I spoke during my presentation about our evolution with data and as a team during the past three years, how we’ve moved from doing very little with data in 2010 to creating infographics in the daily two-page center spread, online photo galleries and a interactive map in 2011. I then explained how in 2012 we hired videographers, produced the Crunch Time series, created Google Fusion Maps, embedded tables in our posts from Google Docs and used Document Cloud to annotate our stories, before moving onto this year, when we built an in-house television studio and our remarkable intern Wil Morales became the driving force behind our food inspections application.

The other presentations were from Nicolas Kaiser-Bril, a French data journalist who started Journalism++, a company that does customized data visualizations and who has also developed free tools like Data Wrapper; Alvaro Graves from the winning team of a recent scrapeathon held in late June who in eight hours built an impressive site designed for parents and policymakers that looks at schools quality, distance and cost in Santiago; and Francisco Kemeny who owns a company named Black Sheep. He gave a very provocative look at big data, social media and choosing metrics that actually matter. (When I told him about being able to write an 800-word piece in Hoy, he said that he could do it in seven Tweets.).

Nicolas Kayser-Bril speaks at Data Tuesday.

Alvaro Graves speaks at Data Tuesday.

Francisco Kemeny of Black Sheep speaks at Data Tuesday at Movistar Innova.

The talks stimulated a bunch of questions, and the conversation continued afterward over tortillas, croquettes, fine wine and absolutely delicious egg custard and a creamy cheesecake- like dessert with strawberry flavor and a flaky crust delivered in a small cup and a smaller spoon

I spoke with Claudia, a reporter from El Mostrador who is very committed to reporting about the intense concentration of power in Chile, knows very little about data, and wants to attend the course I'm going to teach.

We also met Raul, a Colombian programmer from Cali who moved here to work for the big boys, is doing freelance work in Javascript and said there are a lot of high-quality coders in Colombia, Brazil, Argentina and Peru because those companies have large populations and faltering economies.

Raul contrasted the resources and opportunities for graduates here in Chile compared his country, saying that students here have the luxury of studying what they want and what interests them. In Colombia, he said, young people have to focus on making enough money to support their families.

This sparked a sharp response from Claudia, who cited the high percentage of people in Chile who barely make enough money to get by.

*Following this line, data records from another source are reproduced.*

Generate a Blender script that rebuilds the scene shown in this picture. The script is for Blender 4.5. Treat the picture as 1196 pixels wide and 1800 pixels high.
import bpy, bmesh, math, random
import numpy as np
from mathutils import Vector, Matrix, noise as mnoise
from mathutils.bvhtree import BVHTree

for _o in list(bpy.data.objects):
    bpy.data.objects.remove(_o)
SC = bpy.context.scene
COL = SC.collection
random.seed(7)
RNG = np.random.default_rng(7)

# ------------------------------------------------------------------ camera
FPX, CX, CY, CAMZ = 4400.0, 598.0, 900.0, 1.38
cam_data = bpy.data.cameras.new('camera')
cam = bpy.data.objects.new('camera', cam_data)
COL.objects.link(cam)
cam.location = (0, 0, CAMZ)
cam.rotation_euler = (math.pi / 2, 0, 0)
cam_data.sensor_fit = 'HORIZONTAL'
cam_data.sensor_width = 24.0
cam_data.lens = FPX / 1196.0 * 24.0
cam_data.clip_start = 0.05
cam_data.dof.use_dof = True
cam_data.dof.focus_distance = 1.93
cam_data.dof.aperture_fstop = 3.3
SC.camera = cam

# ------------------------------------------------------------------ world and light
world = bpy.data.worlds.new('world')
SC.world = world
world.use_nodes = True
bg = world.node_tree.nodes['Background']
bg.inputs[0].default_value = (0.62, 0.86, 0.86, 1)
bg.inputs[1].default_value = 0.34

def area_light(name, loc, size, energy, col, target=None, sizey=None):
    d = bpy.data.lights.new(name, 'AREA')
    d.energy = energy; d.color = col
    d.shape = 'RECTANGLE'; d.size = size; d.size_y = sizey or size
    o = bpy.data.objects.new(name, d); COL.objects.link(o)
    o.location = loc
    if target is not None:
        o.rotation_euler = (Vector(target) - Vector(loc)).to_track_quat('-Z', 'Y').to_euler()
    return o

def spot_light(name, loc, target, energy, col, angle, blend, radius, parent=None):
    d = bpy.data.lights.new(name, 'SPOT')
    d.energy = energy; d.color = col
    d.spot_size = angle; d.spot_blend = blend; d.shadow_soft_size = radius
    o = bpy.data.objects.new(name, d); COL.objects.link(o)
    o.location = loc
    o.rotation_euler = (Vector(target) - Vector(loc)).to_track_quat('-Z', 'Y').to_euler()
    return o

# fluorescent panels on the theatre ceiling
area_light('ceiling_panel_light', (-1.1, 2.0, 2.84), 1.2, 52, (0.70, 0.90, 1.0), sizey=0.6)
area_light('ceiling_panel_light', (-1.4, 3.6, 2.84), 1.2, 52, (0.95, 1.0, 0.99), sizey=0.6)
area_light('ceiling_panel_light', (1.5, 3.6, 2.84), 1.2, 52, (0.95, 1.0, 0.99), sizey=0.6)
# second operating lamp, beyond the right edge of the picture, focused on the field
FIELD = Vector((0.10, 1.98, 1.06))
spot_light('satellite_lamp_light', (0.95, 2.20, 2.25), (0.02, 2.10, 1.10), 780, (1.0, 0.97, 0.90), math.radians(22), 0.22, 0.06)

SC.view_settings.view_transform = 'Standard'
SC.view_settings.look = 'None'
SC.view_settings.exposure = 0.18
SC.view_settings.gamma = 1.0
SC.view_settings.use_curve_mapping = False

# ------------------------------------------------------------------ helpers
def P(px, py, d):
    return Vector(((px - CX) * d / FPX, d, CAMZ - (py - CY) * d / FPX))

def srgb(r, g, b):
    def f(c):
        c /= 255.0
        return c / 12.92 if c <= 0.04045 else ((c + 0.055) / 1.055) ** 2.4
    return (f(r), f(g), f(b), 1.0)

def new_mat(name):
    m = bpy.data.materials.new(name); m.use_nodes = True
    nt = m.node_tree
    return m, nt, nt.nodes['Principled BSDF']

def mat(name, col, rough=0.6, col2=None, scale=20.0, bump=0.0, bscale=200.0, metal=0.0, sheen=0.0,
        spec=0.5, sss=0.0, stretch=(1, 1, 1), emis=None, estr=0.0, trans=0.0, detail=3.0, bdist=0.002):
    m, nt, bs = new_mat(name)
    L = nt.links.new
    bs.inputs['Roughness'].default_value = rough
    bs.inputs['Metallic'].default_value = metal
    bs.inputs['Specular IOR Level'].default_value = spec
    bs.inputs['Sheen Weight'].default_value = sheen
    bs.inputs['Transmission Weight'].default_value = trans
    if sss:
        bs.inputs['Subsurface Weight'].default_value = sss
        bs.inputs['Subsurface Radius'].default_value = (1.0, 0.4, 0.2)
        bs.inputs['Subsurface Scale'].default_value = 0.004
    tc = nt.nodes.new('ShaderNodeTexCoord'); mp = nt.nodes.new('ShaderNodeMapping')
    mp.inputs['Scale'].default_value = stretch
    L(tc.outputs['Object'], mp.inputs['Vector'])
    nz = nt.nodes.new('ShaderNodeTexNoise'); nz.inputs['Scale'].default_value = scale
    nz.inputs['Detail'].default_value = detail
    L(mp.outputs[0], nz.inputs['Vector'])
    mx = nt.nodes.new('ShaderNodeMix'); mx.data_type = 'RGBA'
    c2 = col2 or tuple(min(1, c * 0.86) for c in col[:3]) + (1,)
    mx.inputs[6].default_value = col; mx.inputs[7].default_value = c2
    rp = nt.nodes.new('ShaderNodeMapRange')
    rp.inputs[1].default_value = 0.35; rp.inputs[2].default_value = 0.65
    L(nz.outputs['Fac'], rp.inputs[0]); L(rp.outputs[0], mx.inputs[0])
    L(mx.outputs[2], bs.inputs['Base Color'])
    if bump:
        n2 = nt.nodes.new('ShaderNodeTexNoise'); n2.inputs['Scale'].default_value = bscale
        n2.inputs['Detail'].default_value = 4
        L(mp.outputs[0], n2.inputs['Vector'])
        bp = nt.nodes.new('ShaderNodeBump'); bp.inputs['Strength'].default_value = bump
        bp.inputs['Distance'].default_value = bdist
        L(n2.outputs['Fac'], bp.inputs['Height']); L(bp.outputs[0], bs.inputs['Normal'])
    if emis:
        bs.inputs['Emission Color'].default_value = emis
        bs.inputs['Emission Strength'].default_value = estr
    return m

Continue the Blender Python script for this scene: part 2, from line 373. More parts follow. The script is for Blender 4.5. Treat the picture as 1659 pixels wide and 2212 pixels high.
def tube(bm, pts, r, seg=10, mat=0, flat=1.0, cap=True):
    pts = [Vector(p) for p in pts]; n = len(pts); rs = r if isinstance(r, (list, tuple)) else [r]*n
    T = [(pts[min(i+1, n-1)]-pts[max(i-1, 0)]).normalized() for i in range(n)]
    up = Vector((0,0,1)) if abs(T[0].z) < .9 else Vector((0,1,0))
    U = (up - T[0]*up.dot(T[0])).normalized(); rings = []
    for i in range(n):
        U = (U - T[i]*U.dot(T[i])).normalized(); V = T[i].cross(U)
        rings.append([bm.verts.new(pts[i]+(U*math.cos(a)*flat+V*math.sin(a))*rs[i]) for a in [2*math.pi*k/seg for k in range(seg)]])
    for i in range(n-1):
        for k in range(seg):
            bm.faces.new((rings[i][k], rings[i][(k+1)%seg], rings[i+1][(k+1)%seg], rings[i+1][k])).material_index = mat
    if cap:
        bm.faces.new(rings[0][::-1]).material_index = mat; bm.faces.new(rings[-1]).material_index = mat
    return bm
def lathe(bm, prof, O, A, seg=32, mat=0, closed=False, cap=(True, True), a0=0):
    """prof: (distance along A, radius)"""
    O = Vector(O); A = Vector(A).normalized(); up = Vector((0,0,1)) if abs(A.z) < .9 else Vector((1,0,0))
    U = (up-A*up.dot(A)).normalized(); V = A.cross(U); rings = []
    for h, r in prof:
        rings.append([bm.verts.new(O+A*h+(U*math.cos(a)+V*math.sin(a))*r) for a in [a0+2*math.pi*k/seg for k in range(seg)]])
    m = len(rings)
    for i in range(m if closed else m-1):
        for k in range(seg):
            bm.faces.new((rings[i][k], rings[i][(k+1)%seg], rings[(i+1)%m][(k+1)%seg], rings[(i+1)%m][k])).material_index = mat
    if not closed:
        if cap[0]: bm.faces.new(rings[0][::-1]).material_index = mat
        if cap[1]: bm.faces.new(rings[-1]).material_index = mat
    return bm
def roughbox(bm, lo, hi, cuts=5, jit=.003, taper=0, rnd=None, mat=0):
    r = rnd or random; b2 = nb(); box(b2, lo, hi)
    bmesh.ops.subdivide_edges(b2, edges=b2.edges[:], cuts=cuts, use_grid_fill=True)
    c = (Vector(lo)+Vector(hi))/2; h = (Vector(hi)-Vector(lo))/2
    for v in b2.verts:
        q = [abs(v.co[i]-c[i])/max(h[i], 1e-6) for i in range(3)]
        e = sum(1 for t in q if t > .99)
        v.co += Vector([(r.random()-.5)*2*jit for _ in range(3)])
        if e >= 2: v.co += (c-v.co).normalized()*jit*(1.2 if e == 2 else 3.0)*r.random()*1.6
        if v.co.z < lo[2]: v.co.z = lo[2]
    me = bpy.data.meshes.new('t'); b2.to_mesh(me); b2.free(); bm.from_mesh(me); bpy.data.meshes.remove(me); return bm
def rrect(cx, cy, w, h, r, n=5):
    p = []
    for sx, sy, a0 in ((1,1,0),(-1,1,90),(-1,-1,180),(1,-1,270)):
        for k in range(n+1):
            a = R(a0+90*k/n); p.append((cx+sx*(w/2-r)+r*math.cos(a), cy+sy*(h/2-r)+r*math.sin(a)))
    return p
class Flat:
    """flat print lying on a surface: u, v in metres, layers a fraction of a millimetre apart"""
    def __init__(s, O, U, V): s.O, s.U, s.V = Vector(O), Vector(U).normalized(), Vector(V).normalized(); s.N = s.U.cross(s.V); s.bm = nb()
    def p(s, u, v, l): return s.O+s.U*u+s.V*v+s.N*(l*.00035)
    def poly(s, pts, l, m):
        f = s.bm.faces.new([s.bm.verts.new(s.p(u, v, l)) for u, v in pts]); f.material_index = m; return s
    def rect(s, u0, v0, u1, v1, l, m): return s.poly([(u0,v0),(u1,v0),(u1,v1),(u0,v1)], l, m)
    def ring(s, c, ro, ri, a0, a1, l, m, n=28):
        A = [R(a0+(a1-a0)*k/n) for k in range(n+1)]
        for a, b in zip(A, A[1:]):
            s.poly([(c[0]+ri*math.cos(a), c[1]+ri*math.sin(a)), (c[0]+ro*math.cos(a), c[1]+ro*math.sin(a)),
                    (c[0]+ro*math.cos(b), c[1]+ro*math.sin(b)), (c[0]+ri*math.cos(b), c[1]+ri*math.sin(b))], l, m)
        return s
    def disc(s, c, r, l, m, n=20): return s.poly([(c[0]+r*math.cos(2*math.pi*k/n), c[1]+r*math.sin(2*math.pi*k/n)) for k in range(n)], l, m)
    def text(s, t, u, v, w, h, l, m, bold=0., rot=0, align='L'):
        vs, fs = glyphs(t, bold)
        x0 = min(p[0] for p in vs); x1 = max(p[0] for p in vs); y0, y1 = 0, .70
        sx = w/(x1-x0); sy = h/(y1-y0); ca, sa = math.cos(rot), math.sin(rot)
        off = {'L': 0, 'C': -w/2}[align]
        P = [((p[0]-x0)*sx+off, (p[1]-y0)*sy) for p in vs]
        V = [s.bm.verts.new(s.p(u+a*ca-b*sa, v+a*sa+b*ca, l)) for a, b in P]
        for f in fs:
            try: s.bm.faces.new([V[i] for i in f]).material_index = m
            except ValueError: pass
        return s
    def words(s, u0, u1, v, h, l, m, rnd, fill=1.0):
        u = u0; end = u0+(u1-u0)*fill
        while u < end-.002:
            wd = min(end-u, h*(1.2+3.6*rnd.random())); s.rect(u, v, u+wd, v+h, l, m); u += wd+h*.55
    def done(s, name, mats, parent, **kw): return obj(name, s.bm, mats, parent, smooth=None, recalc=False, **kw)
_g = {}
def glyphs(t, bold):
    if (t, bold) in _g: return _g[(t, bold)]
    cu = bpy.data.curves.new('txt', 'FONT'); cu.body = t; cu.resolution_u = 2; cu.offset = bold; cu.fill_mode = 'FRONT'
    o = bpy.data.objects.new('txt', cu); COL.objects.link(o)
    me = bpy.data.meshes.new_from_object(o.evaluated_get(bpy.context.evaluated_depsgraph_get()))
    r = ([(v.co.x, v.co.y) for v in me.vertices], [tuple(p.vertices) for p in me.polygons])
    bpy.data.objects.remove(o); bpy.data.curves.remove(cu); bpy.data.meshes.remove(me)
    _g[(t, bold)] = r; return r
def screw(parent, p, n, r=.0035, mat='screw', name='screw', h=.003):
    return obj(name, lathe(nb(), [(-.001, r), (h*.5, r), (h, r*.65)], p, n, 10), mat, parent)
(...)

Raul rejoined, talking about the large number of Afro-Colombians who come to Chile chasing an updated version of the American Dream who ended up exploited and without the work they so desperately seek. (I wrote earlier about Donde Mi Negro, a restaurant owned by an Afro-Colombian who, like Raul, comes from Cali.)

Things were really starting to get interesting, especially since the woman serving the desserts had brought out one of the cheesecake ones just for me that blended just perfectly with the rich red wine I had already consumed.

But the crowd was starting to leave, and we did so, too.

It was fine with me.

Although I was not like the guy in the famous “Better get me a bucket” scene of Monty Python fame, I had already had way more than enough material to digest for the next couple of days.

We walked down to the first floor, said our goodbyes in English, French and Spanish to the people who spoke those languages, and once more strode to our apartment, the cool evening air hitting our faces as we went.

We didn't even want to contemplate what things will be like in December.